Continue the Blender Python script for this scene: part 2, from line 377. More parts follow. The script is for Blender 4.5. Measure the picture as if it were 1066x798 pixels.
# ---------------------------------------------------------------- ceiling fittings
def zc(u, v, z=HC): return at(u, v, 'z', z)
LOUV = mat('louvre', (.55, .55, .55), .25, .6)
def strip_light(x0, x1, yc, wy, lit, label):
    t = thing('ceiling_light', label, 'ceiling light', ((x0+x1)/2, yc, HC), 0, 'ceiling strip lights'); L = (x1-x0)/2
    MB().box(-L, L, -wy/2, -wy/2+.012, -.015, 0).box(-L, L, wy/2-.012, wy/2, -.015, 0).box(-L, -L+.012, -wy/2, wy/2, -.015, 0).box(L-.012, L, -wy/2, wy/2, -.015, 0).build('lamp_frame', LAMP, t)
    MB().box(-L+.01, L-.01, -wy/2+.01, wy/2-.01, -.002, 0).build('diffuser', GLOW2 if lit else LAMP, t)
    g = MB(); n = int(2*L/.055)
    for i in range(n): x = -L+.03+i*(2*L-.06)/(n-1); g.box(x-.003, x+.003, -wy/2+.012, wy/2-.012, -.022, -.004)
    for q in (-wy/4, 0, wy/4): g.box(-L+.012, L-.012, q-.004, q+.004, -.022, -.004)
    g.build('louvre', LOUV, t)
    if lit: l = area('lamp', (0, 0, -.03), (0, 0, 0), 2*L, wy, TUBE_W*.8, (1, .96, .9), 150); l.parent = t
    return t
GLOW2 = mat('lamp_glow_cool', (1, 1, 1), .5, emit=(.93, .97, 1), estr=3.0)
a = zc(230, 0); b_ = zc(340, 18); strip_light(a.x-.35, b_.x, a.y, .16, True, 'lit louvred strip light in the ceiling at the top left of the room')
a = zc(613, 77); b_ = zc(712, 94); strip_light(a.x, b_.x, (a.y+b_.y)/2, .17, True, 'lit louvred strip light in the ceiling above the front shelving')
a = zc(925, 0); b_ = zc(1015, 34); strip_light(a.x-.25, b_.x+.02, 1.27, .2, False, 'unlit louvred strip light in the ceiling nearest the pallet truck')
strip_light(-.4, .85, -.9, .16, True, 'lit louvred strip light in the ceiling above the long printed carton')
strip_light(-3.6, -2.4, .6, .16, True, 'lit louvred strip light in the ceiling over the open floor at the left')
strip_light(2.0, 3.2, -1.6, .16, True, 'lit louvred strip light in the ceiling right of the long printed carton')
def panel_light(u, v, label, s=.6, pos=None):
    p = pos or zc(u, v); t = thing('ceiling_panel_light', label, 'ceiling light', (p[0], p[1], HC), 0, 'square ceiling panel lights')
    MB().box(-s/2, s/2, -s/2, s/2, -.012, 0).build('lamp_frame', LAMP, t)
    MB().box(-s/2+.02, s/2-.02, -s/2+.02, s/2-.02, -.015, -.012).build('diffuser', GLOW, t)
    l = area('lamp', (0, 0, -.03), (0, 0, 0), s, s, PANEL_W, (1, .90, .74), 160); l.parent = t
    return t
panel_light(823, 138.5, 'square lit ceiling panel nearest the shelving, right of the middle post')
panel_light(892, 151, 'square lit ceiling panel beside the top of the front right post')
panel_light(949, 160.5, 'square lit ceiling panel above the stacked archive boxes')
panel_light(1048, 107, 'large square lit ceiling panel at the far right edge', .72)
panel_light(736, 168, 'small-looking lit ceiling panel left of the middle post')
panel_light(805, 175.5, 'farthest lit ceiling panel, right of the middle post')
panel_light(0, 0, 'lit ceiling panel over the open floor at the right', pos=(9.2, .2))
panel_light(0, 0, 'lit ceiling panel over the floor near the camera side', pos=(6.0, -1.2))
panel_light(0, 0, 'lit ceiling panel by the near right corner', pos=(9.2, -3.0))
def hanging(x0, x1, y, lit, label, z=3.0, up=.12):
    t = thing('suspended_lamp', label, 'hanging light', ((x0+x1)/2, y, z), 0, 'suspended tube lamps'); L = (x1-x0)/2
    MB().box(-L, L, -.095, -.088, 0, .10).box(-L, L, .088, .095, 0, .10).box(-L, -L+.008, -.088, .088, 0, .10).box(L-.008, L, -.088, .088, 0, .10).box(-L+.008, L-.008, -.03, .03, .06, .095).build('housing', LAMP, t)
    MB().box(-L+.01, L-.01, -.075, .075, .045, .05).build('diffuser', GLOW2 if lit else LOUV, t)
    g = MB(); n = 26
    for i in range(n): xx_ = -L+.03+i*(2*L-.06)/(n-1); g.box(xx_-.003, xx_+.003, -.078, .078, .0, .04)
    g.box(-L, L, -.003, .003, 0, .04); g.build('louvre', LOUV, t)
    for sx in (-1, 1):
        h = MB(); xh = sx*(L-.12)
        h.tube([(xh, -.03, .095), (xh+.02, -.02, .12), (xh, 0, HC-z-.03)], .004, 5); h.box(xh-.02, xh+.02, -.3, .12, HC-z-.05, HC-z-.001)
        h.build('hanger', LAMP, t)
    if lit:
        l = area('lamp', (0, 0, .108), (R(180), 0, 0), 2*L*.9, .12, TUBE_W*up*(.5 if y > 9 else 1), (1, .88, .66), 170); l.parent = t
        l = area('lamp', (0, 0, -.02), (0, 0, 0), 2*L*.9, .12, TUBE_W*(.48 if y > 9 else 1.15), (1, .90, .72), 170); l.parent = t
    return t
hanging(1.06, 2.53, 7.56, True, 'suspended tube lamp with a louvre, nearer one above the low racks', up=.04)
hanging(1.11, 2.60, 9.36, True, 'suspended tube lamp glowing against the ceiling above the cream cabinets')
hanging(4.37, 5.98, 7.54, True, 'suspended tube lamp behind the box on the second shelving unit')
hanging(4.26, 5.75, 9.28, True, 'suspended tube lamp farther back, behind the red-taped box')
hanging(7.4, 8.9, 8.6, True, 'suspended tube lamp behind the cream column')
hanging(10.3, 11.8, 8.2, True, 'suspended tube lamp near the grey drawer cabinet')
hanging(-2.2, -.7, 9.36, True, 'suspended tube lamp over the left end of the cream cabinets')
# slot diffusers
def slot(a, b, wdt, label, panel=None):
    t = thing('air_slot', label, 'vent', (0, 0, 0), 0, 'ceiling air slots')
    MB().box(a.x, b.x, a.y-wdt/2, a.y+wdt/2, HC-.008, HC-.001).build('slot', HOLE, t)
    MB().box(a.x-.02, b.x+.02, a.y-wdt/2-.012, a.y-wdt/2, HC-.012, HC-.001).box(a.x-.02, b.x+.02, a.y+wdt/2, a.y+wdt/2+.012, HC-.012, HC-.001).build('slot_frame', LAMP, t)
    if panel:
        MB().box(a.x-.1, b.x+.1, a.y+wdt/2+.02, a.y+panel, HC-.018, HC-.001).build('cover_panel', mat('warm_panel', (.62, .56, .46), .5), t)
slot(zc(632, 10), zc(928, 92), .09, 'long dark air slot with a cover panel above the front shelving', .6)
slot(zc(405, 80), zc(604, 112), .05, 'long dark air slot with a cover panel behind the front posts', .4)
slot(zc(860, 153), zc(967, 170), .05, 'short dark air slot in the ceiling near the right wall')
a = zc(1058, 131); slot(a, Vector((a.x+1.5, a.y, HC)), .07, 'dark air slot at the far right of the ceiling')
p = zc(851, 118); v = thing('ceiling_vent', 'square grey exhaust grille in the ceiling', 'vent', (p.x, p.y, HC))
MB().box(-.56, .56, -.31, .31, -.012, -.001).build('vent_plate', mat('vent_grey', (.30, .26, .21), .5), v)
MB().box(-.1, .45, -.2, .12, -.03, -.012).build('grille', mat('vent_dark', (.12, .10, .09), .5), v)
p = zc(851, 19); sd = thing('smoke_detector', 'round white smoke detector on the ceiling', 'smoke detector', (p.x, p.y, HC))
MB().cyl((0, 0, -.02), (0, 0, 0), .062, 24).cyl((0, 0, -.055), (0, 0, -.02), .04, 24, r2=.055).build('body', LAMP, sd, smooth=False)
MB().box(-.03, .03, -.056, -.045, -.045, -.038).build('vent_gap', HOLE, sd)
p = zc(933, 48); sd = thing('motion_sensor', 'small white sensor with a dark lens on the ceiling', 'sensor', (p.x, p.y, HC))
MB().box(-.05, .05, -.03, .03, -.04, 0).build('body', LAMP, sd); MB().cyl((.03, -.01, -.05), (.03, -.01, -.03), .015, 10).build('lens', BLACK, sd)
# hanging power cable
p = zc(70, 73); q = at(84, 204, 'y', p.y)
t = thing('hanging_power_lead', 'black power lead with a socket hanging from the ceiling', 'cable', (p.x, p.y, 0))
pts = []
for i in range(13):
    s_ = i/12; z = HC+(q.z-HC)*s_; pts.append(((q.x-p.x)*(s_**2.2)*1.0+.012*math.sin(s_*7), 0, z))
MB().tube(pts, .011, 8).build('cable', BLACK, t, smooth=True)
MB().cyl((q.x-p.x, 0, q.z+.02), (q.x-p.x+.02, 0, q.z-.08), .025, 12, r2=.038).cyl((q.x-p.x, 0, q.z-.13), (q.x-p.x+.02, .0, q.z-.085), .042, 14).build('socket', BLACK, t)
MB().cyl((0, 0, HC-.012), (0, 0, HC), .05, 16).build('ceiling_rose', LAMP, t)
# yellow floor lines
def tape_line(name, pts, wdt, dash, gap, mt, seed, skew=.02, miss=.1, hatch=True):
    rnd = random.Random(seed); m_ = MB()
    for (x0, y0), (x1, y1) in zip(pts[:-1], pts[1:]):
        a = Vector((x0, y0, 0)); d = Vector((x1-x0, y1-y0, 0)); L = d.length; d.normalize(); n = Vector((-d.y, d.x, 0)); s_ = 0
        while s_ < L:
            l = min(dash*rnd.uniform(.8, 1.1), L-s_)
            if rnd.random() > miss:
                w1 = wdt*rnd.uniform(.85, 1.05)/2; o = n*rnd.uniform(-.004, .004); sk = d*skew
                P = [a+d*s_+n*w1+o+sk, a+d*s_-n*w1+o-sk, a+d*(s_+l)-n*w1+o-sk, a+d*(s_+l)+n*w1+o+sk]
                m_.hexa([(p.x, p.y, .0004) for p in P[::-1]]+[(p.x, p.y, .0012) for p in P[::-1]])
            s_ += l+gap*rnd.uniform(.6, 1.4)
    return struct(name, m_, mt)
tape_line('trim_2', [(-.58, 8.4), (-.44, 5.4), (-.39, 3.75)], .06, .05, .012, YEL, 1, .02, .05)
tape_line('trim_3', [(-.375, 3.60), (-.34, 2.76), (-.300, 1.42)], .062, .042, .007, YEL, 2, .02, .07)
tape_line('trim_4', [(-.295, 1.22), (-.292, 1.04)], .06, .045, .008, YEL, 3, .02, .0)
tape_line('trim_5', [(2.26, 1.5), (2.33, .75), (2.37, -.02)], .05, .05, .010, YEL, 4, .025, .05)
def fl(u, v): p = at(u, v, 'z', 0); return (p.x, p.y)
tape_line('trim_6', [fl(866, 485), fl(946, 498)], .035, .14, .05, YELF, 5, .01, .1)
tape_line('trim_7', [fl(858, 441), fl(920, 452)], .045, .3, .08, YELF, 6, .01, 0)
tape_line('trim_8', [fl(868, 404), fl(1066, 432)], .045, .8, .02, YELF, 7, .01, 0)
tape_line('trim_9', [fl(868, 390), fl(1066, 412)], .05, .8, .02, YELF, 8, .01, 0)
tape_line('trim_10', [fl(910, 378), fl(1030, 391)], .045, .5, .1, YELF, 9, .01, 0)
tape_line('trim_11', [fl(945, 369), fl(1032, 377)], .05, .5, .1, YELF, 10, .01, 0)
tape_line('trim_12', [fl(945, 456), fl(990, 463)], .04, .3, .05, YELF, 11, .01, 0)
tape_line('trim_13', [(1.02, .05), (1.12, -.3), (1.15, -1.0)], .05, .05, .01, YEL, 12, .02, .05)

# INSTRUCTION
Gather each line in the data that holds the string "from".

# FINISHED TASK
Continue the Blender Python script for this scene: part 2, from line 377. More parts follow. The script is for Blender 4.5. Measure the picture as if it were 1066x798 pixels.
t = thing('hanging_power_lead', 'black power lead with a socket hanging from the ceiling', 'cable', (p.x, p.y, 0))